Wednesday, October 21, 2009

A Show About Nothing

Once again, not surprisingly, there was no Nightly News last Saturday. Obviously, college football is more important to NBC than news. By "more important", of course, I mean "more profitable". But I have to wonder why NBC bothers to air a weekend edition of Nightly News at all. Last Sunday's broadcast was so devoid of any actual news that it didn't seem worth showing, despite the fact that it had been 48 hours since Nightly News had last aired. Sunday's broadcast led off, of course, with a three-and-a-half-minute story about the latest exploits of the balloon boy and his family. (So far, Nightly News has aired a total of thirteen minutes and forty seconds worth of stories about the balloon boy, which is only 32 seconds less than they devoted to Susan Boyle stories last April and May. But my money's on the balloon boy to soon overtake Boyle.) A shorter piece on health care followed, but it was just a recap of the past week's events. Other than a few brief quotes from the Sunday morning talk shows, there was no new information. Then Michelle Franzen spent nearly two minutes reporting the weather. I'm not quite sure why a national news show is broadcasting the weather, since most people get the weather from their local news. I guess NBC has to find some way to justify their purchase of The Weather Channel. Next, Lester Holt spent all of 20 seconds telling us about a suicide bomb in Iran that killed 42 people. Stephanie Gosk then reported from Pakistan, but her report was just a rehashing of the past week's events. (If Gosk's name doesn't ring a bell, viewers may recall her in-depth three-minute "news report" about the discomfort of wearing high-heeled shoes that aired on the June 24 Nightly News). A story about the Swine Flu presented no new information, but tried hard to scare us. We were then treated to a three-minute story about the 20th anniversary of the San Francisco earthquake. Not exactly breaking news. Finally, we got a story about a painting that was determined to be a previously unknown Leonardo da Vinci. Interesting story, but not really news. And that was Sunday's Nightly News. The actual news from that broadcast could have fit into a two-minute segment. So if this is NBC's concept of weekend news, maybe we'd all be better off without it.

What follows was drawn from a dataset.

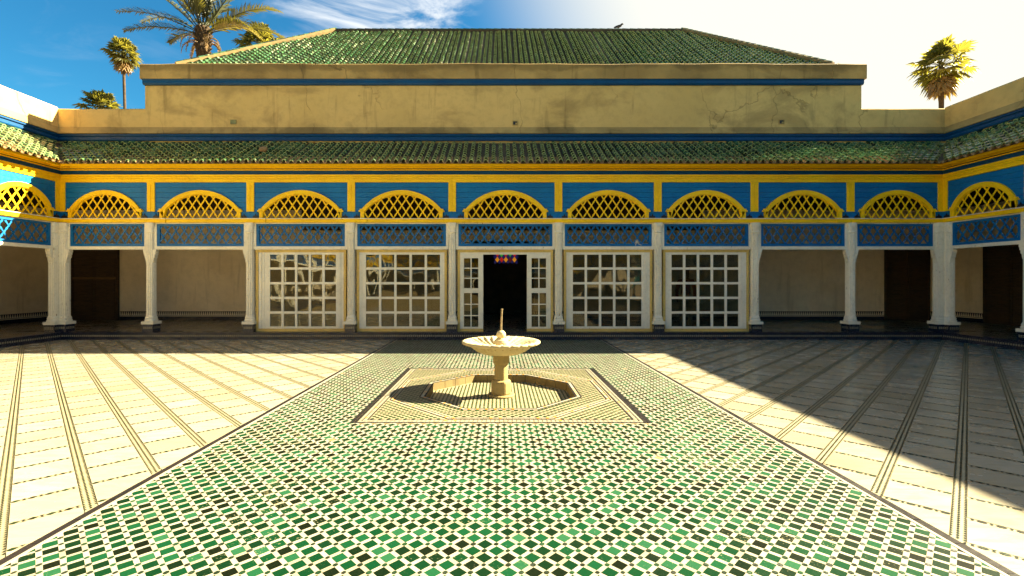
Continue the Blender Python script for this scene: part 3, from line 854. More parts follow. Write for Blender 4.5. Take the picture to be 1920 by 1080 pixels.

Interestingly, Dan rather was interviewed by Matt Frei on Friday's edition of BBC World News America. Rather spoke about the balloon boy story, and the state of network news in general. Here is some of what he said: "The pressure for demographics and ratings--don't be out of step--don't be old-fashioned--is extremely strong in nearly every news organization." "But if you weigh that [the balloon boy story] against what's happening with the economy, Iraq, Afghanistan--really important news--it speaks to the trivialization of news...and I don't think it speaks well for American journalism." "What's missing here is that sense of news being a public trust and news being a public trust should be operated at least some of the time in the public interest--not just in the profit interest." Rather didn't specifically mention NBC News by name, but then again he didn't have to.